**What to work on:**
Transcribe the material exactly. Images do not belong in the copy.

%%

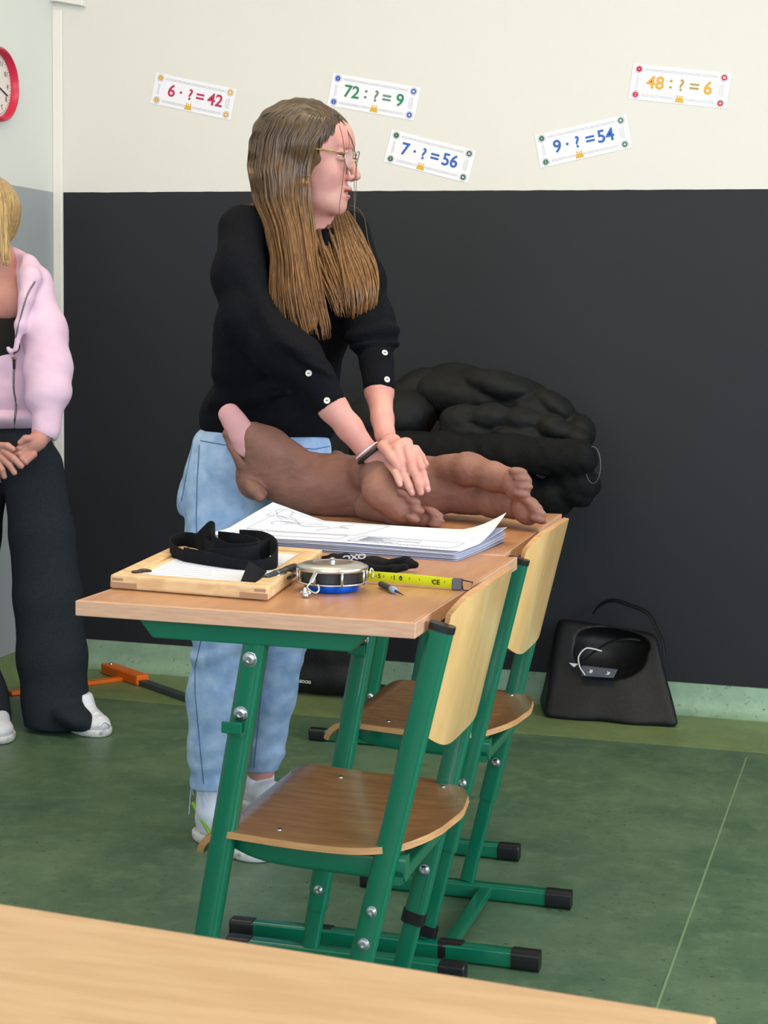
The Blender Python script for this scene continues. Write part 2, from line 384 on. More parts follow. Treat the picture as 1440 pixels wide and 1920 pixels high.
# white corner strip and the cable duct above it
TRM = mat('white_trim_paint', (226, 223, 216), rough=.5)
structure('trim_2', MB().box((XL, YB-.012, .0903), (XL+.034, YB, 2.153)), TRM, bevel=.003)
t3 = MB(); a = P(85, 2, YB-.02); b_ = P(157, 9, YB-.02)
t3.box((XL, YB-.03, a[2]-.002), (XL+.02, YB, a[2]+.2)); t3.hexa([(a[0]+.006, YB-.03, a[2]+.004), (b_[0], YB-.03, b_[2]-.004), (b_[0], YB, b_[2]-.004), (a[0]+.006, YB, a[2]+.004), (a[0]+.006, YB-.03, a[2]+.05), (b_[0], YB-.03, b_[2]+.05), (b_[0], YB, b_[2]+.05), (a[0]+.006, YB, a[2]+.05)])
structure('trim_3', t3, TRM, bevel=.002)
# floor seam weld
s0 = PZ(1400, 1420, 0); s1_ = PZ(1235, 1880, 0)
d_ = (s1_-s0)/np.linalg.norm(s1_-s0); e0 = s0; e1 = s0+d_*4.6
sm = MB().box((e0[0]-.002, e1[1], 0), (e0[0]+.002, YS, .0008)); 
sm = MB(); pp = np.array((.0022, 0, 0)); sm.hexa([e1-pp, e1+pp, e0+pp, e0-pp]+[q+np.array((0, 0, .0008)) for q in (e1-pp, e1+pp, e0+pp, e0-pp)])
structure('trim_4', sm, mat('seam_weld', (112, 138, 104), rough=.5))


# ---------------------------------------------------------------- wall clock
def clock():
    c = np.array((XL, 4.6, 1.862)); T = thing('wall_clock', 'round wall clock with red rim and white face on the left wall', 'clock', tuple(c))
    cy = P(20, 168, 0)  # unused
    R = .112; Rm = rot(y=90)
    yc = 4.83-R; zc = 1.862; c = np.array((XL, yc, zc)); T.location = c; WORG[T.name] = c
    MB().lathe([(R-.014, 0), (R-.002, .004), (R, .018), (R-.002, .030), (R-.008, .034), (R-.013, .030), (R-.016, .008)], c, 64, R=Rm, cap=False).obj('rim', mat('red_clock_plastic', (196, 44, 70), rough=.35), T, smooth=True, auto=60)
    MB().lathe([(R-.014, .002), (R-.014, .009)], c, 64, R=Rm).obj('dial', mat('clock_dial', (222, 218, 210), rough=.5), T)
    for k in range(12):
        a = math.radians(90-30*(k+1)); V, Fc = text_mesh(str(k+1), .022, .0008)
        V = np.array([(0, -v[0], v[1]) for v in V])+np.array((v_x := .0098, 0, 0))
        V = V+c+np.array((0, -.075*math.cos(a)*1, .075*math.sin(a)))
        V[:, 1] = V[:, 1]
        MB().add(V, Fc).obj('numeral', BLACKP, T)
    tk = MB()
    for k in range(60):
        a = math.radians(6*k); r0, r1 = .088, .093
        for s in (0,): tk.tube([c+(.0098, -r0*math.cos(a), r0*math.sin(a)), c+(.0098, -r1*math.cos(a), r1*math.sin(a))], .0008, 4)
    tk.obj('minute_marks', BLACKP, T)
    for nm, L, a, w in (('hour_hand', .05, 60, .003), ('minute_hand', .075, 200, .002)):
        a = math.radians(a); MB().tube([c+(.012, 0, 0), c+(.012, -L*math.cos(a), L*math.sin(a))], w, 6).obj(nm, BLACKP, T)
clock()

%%

**In response:**
The Blender Python script for this scene continues. Write part 2, from line 384 on. More parts follow. Treat the picture as 1440 pixels wide and 1920 pixels high.
# white corner strip and the cable duct above it
TRM = mat('white_trim_paint', (226, 223, 216), rough=.5)
structure('trim_2', MB().box((XL, YB-.012, .0903), (XL+.034, YB, 2.153)), TRM, bevel=.003)
t3 = MB(); a = P(85, 2, YB-.02); b_ = P(157, 9, YB-.02)
t3.box((XL, YB-.03, a[2]-.002), (XL+.02, YB, a[2]+.2)); t3.hexa([(a[0]+.006, YB-.03, a[2]+.004), (b_[0], YB-.03, b_[2]-.004), (b_[0], YB, b_[2]-.004), (a[0]+.006, YB, a[2]+.004), (a[0]+.006, YB-.03, a[2]+.05), (b_[0], YB-.03, b_[2]+.05), (b_[0], YB, b_[2]+.05), (a[0]+.006, YB, a[2]+.05)])
structure('trim_3', t3, TRM, bevel=.002)
# floor seam weld
s0 = PZ(1400, 1420, 0); s1_ = PZ(1235, 1880, 0)
d_ = (s1_-s0)/np.linalg.norm(s1_-s0); e0 = s0; e1 = s0+d_*4.6
sm = MB().box((e0[0]-.002, e1[1], 0), (e0[0]+.002, YS, .0008)); 
sm = MB(); pp = np.array((.0022, 0, 0)); sm.hexa([e1-pp, e1+pp, e0+pp, e0-pp]+[q+np.array((0, 0, .0008)) for q in (e1-pp, e1+pp, e0+pp, e0-pp)])
structure('trim_4', sm, mat('seam_weld', (112, 138, 104), rough=.5))


# ---------------------------------------------------------------- wall clock
def clock():
    c = np.array((XL, 4.6, 1.862)); T = thing('wall_clock', 'round wall clock with red rim and white face on the left wall', 'clock', tuple(c))
    cy = P(20, 168, 0)  # unused
    R = .112; Rm = rot(y=90)
    yc = 4.83-R; zc = 1.862; c = np.array((XL, yc, zc)); T.location = c; WORG[T.name] = c
    MB().lathe([(R-.014, 0), (R-.002, .004), (R, .018), (R-.002, .030), (R-.008, .034), (R-.013, .030), (R-.016, .008)], c, 64, R=Rm, cap=False).obj('rim', mat('red_clock_plastic', (196, 44, 70), rough=.35), T, smooth=True, auto=60)
    MB().lathe([(R-.014, .002), (R-.014, .009)], c, 64, R=Rm).obj('dial', mat('clock_dial', (222, 218, 210), rough=.5), T)
    for k in range(12):
        a = math.radians(90-30*(k+1)); V, Fc = text_mesh(str(k+1), .022, .0008)
        V = np.array([(0, -v[0], v[1]) for v in V])+np.array((v_x := .0098, 0, 0))
        V = V+c+np.array((0, -.075*math.cos(a)*1, .075*math.sin(a)))
        V[:, 1] = V[:, 1]
        MB().add(V, Fc).obj('numeral', BLACKP, T)
    tk = MB()
    for k in range(60):
        a = math.radians(6*k); r0, r1 = .088, .093
        for s in (0,): tk.tube([c+(.0098, -r0*math.cos(a), r0*math.sin(a)), c+(.0098, -r1*math.cos(a), r1*math.sin(a))], .0008, 4)
    tk.obj('minute_marks', BLACKP, T)
    for nm, L, a, w in (('hour_hand', .05, 60, .003), ('minute_hand', .075, 200, .002)):
        a = math.radians(a); MB().tube([c+(.012, 0, 0), c+(.012, -L*math.cos(a), L*math.sin(a))], w, 6).obj(nm, BLACKP, T)
clock()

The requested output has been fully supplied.